The records below must be transcribed exactly. Do not include the pictures.

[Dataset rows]
^^^^

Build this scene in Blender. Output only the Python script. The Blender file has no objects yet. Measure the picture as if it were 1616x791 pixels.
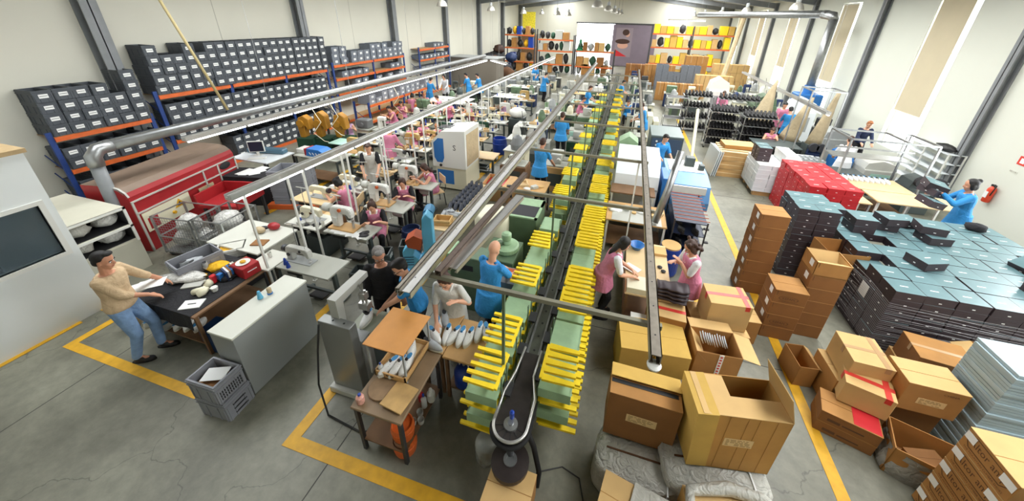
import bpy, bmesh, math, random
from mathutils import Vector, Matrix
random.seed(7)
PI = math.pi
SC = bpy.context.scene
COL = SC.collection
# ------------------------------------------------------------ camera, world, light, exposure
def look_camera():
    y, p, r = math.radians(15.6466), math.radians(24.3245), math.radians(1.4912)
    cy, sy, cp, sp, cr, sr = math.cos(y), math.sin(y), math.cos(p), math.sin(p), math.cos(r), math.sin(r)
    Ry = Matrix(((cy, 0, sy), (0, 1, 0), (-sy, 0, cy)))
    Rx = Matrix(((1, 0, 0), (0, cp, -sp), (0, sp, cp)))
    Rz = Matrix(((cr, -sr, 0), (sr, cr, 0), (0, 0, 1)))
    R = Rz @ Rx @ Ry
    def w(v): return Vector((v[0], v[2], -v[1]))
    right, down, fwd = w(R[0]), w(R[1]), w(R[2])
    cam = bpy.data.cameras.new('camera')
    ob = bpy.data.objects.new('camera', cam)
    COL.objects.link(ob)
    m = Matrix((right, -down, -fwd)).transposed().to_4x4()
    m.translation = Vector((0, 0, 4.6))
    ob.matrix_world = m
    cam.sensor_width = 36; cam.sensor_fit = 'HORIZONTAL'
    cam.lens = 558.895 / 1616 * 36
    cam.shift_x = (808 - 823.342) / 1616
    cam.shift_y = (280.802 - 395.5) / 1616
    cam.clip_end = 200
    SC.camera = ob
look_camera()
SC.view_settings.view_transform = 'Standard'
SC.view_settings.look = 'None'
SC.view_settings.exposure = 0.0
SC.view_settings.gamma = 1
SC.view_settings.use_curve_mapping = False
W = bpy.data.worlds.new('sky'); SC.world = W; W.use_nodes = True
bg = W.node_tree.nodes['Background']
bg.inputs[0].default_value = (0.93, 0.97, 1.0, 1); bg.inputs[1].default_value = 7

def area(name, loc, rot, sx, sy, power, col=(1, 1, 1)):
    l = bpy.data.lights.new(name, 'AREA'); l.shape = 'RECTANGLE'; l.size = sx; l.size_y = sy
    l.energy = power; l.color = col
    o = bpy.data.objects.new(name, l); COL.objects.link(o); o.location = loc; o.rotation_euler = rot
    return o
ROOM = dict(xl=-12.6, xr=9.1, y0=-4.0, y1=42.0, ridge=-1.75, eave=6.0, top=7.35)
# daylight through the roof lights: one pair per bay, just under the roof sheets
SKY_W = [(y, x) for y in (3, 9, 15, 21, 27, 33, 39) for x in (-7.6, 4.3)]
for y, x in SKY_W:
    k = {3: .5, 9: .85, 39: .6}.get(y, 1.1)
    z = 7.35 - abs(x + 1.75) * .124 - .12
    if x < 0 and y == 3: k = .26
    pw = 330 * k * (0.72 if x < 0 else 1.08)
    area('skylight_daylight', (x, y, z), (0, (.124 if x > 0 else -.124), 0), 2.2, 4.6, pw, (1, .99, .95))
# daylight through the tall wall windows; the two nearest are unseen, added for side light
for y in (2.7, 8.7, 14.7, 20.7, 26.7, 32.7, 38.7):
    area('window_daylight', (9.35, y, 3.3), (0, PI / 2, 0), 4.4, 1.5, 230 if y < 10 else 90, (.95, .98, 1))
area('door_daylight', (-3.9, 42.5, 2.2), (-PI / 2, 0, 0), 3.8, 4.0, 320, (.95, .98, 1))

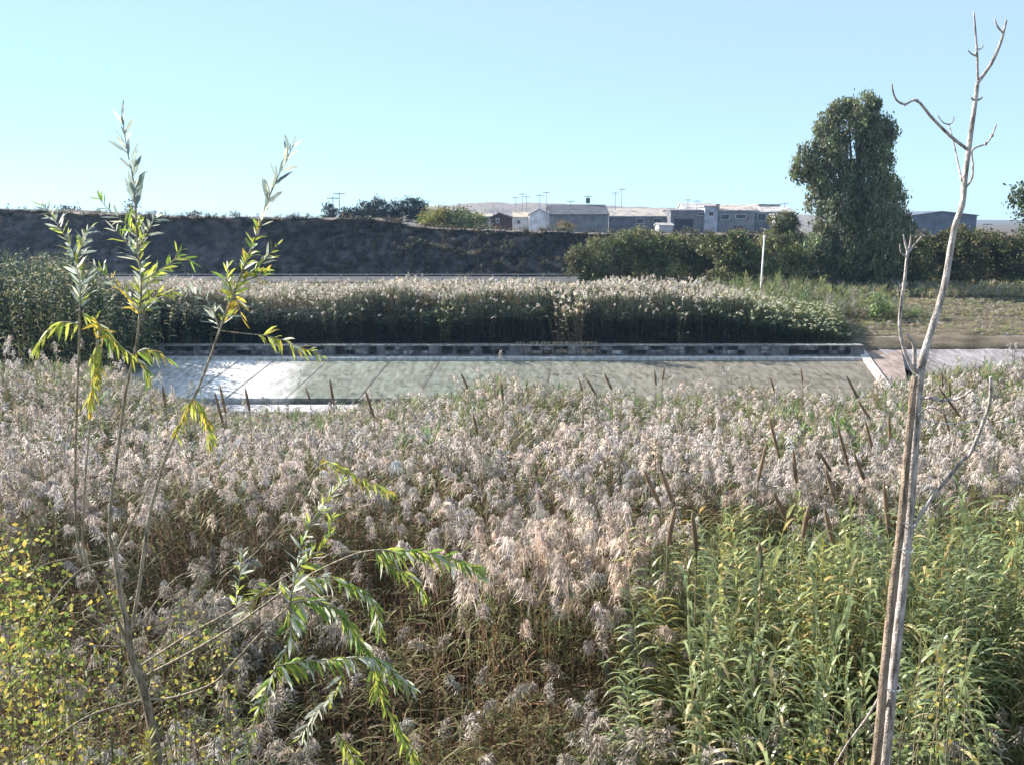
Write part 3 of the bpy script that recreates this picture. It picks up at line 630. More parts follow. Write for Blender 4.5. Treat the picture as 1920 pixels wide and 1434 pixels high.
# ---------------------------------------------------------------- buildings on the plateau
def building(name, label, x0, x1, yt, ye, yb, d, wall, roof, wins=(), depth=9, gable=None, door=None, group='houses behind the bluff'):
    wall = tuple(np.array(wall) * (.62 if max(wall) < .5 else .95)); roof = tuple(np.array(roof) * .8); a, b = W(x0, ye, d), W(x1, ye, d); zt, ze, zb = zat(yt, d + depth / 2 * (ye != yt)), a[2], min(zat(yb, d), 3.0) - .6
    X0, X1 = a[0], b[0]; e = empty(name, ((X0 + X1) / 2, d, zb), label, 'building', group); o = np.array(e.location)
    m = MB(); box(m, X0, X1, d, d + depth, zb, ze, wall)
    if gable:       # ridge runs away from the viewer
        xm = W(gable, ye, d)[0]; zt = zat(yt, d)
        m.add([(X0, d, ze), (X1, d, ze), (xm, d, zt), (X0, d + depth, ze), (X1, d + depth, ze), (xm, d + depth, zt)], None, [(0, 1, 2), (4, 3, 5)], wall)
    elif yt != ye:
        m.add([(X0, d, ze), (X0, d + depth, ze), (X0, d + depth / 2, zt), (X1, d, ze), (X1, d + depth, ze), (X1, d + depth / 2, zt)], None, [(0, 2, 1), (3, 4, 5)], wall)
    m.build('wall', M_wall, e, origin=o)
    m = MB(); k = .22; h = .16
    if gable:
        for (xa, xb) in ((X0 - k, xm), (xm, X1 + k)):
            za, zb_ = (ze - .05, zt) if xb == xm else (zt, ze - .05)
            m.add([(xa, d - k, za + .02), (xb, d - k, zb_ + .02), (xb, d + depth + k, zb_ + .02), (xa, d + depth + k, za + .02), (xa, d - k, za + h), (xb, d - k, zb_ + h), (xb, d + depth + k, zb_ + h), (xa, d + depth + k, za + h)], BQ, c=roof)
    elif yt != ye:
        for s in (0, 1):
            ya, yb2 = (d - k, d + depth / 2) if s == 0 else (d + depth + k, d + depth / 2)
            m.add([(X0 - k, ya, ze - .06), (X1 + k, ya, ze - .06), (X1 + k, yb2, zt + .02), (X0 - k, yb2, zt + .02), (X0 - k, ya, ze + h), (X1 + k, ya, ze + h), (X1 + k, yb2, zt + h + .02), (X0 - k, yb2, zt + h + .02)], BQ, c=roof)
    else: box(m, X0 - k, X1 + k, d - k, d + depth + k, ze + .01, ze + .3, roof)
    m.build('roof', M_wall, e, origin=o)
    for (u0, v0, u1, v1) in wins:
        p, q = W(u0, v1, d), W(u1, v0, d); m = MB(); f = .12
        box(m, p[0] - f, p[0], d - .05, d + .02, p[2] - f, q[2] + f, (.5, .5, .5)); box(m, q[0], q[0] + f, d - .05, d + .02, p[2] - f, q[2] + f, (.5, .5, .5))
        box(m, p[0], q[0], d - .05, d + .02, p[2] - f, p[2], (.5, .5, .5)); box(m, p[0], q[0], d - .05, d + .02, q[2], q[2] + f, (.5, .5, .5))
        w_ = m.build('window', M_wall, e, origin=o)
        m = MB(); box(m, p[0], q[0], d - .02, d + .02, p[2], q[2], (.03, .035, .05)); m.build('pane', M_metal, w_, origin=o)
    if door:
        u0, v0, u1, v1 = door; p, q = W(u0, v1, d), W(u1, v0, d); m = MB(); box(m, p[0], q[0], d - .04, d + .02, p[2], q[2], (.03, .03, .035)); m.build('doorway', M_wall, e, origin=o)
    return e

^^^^

• _RESPONSE TO THE EXERCISE_:
Build this scene in Blender. Output only the Python script. The Blender file has no objects yet. Measure the picture as if it were 1616x791 pixels.
import bpy, bmesh, math, random
from mathutils import Vector, Matrix
random.seed(7)
PI = math.pi
SC = bpy.context.scene
COL = SC.collection
# ------------------------------------------------------------ camera, world, light, exposure
def look_camera():
    y, p, r = math.radians(15.6466), math.radians(24.3245), math.radians(1.4912)
    cy, sy, cp, sp, cr, sr = math.cos(y), math.sin(y), math.cos(p), math.sin(p), math.cos(r), math.sin(r)
    Ry = Matrix(((cy, 0, sy), (0, 1, 0), (-sy, 0, cy)))
    Rx = Matrix(((1, 0, 0), (0, cp, -sp), (0, sp, cp)))
    Rz = Matrix(((cr, -sr, 0), (sr, cr, 0), (0, 0, 1)))
    R = Rz @ Rx @ Ry
    def w(v): return Vector((v[0], v[2], -v[1]))
    right, down, fwd = w(R[0]), w(R[1]), w(R[2])
    cam = bpy.data.cameras.new('camera')
    ob = bpy.data.objects.new('camera', cam)
    COL.objects.link(ob)
    m = Matrix((right, -down, -fwd)).transposed().to_4x4()
    m.translation = Vector((0, 0, 4.6))
    ob.matrix_world = m
    cam.sensor_width = 36; cam.sensor_fit = 'HORIZONTAL'
    cam.lens = 558.895 / 1616 * 36
    cam.shift_x = (808 - 823.342) / 1616
    cam.shift_y = (280.802 - 395.5) / 1616
    cam.clip_end = 200
    SC.camera = ob
look_camera()
SC.view_settings.view_transform = 'Standard'
SC.view_settings.look = 'None'
SC.view_settings.exposure = 0.0
SC.view_settings.gamma = 1
SC.view_settings.use_curve_mapping = False
W = bpy.data.worlds.new('sky'); SC.world = W; W.use_nodes = True
bg = W.node_tree.nodes['Background']
bg.inputs[0].default_value = (0.93, 0.97, 1.0, 1); bg.inputs[1].default_value = 7

def area(name, loc, rot, sx, sy, power, col=(1, 1, 1)):
    l = bpy.data.lights.new(name, 'AREA'); l.shape = 'RECTANGLE'; l.size = sx; l.size_y = sy
    l.energy = power; l.color = col
    o = bpy.data.objects.new(name, l); COL.objects.link(o); o.location = loc; o.rotation_euler = rot
    return o
ROOM = dict(xl=-12.6, xr=9.1, y0=-4.0, y1=42.0, ridge=-1.75, eave=6.0, top=7.35)
# daylight through the roof lights: one pair per bay, just under the roof sheets
SKY_W = [(y, x) for y in (3, 9, 15, 21, 27, 33, 39) for x in (-7.6, 4.3)]
for y, x in SKY_W:
    k = {3: .5, 9: .85, 39: .6}.get(y, 1.1)
    z = 7.35 - abs(x + 1.75) * .124 - .12
    if x < 0 and y == 3: k = .26
    pw = 330 * k * (0.72 if x < 0 else 1.08)
    area('skylight_daylight', (x, y, z), (0, (.124 if x > 0 else -.124), 0), 2.2, 4.6, pw, (1, .99, .95))
# daylight through the tall wall windows; the two nearest are unseen, added for side light
for y in (2.7, 8.7, 14.7, 20.7, 26.7, 32.7, 38.7):
    area('window_daylight', (9.35, y, 3.3), (0, PI / 2, 0), 4.4, 1.5, 230 if y < 10 else 90, (.95, .98, 1))
area('door_daylight', (-3.9, 42.5, 2.2), (-PI / 2, 0, 0), 3.8, 4.0, 320, (.95, .98, 1))

Write part 3 of the bpy script that recreates this picture. It picks up at line 630. More parts follow. Write for Blender 4.5. Treat the picture as 1920 pixels wide and 1434 pixels high.
# ---------------------------------------------------------------- buildings on the plateau
def building(name, label, x0, x1, yt, ye, yb, d, wall, roof, wins=(), depth=9, gable=None, door=None, group='houses behind the bluff'):
    wall = tuple(np.array(wall) * (.62 if max(wall) < .5 else .95)); roof = tuple(np.array(roof) * .8); a, b = W(x0, ye, d), W(x1, ye, d); zt, ze, zb = zat(yt, d + depth / 2 * (ye != yt)), a[2], min(zat(yb, d), 3.0) - .6
    X0, X1 = a[0], b[0]; e = empty(name, ((X0 + X1) / 2, d, zb), label, 'building', group); o = np.array(e.location)
    m = MB(); box(m, X0, X1, d, d + depth, zb, ze, wall)
    if gable:       # ridge runs away from the viewer
        xm = W(gable, ye, d)[0]; zt = zat(yt, d)
        m.add([(X0, d, ze), (X1, d, ze), (xm, d, zt), (X0, d + depth, ze), (X1, d + depth, ze), (xm, d + depth, zt)], None, [(0, 1, 2), (4, 3, 5)], wall)
    elif yt != ye:
        m.add([(X0, d, ze), (X0, d + depth, ze), (X0, d + depth / 2, zt), (X1, d, ze), (X1, d + depth, ze), (X1, d + depth / 2, zt)], None, [(0, 2, 1), (3, 4, 5)], wall)
    m.build('wall', M_wall, e, origin=o)
    m = MB(); k = .22; h = .16
    if gable:
        for (xa, xb) in ((X0 - k, xm), (xm, X1 + k)):
            za, zb_ = (ze - .05, zt) if xb == xm else (zt, ze - .05)
            m.add([(xa, d - k, za + .02), (xb, d - k, zb_ + .02), (xb, d + depth + k, zb_ + .02), (xa, d + depth + k, za + .02), (xa, d - k, za + h), (xb, d - k, zb_ + h), (xb, d + depth + k, zb_ + h), (xa, d + depth + k, za + h)], BQ, c=roof)
    elif yt != ye:
        for s in (0, 1):
            ya, yb2 = (d - k, d + depth / 2) if s == 0 else (d + depth + k, d + depth / 2)
            m.add([(X0 - k, ya, ze - .06), (X1 + k, ya, ze - .06), (X1 + k, yb2, zt + .02), (X0 - k, yb2, zt + .02), (X0 - k, ya, ze + h), (X1 + k, ya, ze + h), (X1 + k, yb2, zt + h + .02), (X0 - k, yb2, zt + h + .02)], BQ, c=roof)
    else: box(m, X0 - k, X1 + k, d - k, d + depth + k, ze + .01, ze + .3, roof)
    m.build('roof', M_wall, e, origin=o)
    for (u0, v0, u1, v1) in wins:
        p, q = W(u0, v1, d), W(u1, v0, d); m = MB(); f = .12
        box(m, p[0] - f, p[0], d - .05, d + .02, p[2] - f, q[2] + f, (.5, .5, .5)); box(m, q[0], q[0] + f, d - .05, d + .02, p[2] - f, q[2] + f, (.5, .5, .5))
        box(m, p[0], q[0], d - .05, d + .02, p[2] - f, p[2], (.5, .5, .5)); box(m, p[0], q[0], d - .05, d + .02, q[2], q[2] + f, (.5, .5, .5))
        w_ = m.build('window', M_wall, e, origin=o)
        m = MB(); box(m, p[0], q[0], d - .02, d + .02, p[2], q[2], (.03, .035, .05)); m.build('pane', M_metal, w_, origin=o)
    if door:
        u0, v0, u1, v1 = door; p, q = W(u0, v1, d), W(u1, v0, d); m = MB(); box(m, p[0], q[0], d - .04, d + .02, p[2], q[2], (.03, .03, .035)); m.build('doorway', M_wall, e, origin=o)
    return e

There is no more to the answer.